- GOAL OF THE EXERCISE
Determine which lines of the records include the word "script", and copy them.

-------- INPUT

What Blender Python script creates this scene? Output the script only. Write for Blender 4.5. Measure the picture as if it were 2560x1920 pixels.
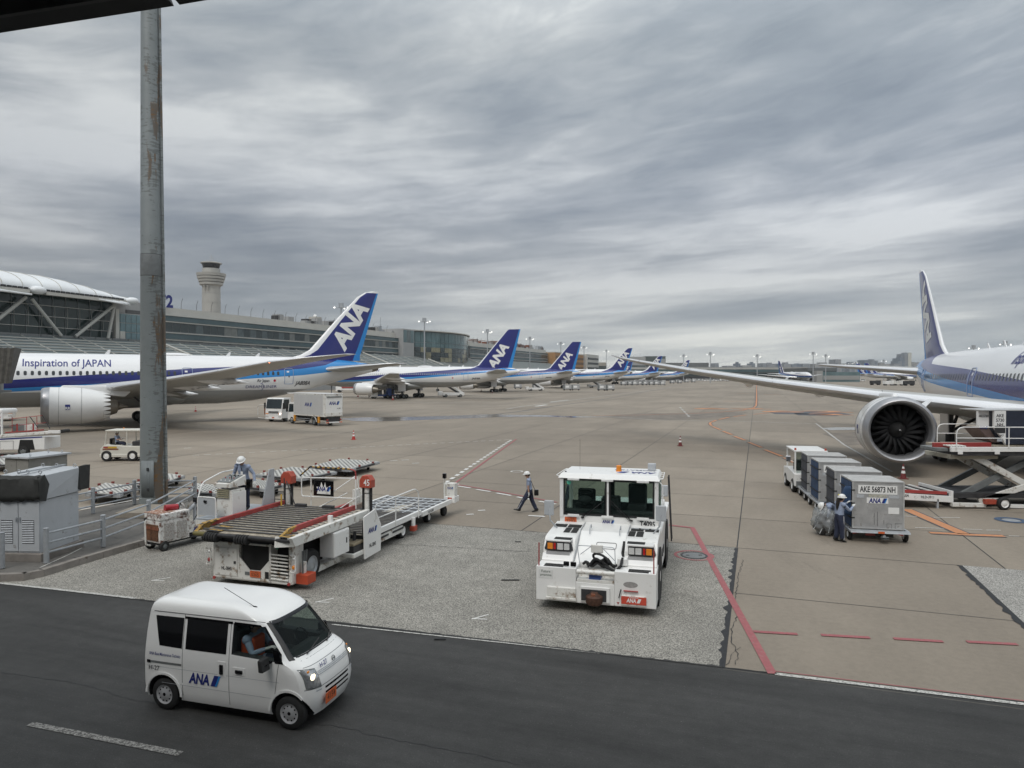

----------------
-------- INPUT

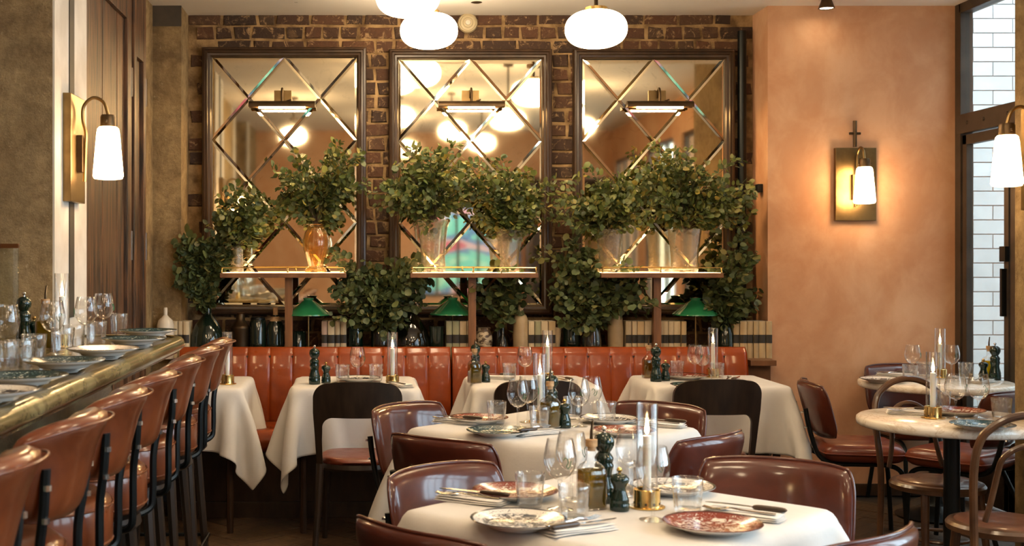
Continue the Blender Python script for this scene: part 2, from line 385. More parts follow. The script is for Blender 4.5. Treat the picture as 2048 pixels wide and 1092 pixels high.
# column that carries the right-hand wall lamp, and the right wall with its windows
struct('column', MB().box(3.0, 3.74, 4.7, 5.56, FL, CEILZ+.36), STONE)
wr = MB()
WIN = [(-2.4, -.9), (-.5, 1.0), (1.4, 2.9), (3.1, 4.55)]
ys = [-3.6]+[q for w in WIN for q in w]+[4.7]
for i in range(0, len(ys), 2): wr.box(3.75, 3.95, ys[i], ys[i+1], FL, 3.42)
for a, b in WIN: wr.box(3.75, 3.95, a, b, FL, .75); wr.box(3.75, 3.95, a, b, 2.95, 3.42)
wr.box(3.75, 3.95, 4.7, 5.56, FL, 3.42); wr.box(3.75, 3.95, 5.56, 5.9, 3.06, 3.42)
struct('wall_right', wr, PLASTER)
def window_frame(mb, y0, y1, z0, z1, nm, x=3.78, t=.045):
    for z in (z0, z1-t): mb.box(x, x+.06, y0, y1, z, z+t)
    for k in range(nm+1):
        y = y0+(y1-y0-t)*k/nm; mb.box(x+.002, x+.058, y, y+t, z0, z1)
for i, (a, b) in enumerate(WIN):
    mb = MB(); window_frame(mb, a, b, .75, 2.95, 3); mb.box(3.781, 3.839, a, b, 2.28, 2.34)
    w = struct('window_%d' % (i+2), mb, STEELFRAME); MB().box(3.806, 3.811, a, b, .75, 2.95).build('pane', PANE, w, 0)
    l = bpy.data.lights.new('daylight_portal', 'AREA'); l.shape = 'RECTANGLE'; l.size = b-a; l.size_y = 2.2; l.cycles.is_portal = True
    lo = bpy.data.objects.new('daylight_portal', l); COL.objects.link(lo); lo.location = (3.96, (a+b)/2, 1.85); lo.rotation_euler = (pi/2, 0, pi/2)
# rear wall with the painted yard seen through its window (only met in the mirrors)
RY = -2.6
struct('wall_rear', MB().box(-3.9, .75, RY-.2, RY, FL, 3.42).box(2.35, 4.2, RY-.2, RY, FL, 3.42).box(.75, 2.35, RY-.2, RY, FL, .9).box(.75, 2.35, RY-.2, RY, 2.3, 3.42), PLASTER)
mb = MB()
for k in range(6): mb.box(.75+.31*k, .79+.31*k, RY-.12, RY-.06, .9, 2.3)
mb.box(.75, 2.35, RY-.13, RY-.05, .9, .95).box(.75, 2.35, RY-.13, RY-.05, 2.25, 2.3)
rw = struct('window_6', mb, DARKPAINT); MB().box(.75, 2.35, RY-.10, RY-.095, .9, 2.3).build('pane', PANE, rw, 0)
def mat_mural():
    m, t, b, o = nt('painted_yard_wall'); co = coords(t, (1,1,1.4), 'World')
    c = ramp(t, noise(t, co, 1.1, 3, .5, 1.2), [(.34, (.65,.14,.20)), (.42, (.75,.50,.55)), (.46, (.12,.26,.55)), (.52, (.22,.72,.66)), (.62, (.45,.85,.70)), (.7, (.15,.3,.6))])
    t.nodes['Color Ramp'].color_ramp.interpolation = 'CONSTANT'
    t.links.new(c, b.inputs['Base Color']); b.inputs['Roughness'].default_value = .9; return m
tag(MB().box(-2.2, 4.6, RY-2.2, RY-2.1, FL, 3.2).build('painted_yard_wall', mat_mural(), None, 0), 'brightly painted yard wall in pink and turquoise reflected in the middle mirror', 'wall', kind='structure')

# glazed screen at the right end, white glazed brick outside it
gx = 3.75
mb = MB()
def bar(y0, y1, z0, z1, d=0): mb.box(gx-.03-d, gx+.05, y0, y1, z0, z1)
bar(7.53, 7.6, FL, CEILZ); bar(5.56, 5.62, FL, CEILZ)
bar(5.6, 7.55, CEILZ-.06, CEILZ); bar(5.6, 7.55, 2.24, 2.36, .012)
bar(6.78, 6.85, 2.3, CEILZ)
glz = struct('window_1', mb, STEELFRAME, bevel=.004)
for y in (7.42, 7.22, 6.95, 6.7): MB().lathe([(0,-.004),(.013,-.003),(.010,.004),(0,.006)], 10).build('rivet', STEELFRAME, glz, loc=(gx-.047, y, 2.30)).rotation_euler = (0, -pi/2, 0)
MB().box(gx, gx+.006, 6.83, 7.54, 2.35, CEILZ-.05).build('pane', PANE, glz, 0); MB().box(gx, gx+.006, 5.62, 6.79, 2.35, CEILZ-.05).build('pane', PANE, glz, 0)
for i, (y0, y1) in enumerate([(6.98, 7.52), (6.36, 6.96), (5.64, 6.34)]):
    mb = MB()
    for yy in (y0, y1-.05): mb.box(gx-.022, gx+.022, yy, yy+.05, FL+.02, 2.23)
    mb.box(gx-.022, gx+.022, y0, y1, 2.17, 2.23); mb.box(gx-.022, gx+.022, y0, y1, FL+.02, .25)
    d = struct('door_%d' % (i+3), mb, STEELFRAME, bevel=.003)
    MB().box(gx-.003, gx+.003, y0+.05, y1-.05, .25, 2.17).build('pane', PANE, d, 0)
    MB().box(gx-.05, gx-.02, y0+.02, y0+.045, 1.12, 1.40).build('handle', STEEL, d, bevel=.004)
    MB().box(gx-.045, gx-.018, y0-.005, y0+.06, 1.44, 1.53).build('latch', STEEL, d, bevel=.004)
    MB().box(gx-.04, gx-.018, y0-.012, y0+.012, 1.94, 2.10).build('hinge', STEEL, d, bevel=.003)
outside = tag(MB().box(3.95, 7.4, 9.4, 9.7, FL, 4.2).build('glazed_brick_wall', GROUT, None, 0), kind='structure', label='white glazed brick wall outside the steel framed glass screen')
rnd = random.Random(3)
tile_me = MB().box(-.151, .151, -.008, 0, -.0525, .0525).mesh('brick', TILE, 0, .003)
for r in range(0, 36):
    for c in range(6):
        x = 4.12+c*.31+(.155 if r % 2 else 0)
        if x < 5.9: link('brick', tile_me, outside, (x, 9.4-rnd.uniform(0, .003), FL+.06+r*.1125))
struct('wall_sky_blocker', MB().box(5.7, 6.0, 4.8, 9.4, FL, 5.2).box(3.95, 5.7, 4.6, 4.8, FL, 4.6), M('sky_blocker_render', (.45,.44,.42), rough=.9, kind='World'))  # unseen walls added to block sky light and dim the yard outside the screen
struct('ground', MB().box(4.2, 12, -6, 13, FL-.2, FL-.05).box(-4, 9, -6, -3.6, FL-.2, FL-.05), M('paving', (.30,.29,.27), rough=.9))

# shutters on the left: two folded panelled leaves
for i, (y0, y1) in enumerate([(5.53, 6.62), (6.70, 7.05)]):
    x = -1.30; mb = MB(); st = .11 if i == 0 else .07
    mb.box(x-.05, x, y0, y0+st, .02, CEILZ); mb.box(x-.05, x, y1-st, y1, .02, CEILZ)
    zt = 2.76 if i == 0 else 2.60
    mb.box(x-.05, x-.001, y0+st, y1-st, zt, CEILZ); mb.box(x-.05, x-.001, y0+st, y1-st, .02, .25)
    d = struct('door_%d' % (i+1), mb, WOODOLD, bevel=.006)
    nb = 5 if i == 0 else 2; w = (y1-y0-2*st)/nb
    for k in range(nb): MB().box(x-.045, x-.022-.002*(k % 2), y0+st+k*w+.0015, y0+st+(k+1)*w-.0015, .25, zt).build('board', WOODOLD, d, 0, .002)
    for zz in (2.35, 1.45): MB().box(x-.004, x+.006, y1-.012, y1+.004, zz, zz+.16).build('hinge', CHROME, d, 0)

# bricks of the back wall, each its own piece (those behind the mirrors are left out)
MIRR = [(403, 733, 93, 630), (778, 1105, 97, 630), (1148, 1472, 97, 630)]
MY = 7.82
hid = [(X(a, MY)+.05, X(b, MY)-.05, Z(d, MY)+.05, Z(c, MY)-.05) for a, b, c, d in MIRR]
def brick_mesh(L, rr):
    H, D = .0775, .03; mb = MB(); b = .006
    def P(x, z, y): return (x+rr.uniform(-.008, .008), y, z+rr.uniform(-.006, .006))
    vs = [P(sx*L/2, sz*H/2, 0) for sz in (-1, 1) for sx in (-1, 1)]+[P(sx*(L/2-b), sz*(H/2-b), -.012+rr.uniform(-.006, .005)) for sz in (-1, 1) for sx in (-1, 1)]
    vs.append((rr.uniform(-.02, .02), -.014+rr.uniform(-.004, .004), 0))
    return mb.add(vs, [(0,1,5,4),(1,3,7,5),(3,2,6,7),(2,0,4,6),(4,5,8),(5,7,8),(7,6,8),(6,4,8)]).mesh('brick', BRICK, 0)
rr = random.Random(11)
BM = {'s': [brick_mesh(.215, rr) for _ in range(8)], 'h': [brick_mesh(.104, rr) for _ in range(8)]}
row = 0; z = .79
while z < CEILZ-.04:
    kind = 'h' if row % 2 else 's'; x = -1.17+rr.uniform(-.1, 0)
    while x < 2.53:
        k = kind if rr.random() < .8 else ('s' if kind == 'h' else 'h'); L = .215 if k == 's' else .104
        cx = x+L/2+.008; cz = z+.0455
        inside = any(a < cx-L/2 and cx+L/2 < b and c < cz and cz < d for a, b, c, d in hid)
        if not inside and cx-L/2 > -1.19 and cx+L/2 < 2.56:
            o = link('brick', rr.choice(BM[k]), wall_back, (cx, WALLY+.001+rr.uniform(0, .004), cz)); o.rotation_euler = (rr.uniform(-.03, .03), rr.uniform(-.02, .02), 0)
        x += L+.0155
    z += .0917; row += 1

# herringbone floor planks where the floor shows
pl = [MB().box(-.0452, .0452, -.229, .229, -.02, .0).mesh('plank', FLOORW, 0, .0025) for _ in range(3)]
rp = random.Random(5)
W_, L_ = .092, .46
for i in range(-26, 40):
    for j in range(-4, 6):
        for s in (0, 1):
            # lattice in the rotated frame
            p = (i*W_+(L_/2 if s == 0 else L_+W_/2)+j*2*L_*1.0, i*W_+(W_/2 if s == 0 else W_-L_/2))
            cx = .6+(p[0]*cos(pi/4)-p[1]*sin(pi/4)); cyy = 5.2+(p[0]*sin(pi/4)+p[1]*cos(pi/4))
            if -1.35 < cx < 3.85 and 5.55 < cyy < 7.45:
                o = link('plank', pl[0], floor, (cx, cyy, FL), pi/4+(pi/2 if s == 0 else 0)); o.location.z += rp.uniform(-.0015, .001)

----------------

- COMPLETE RESPONSE
What Blender Python script creates this scene? Output the script only. Write for Blender 4.5. Measure the picture as if it were 2560x1920 pixels.
Continue the Blender Python script for this scene: part 2, from line 385. More parts follow. The script is for Blender 4.5. Treat the picture as 2048 pixels wide and 1092 pixels high.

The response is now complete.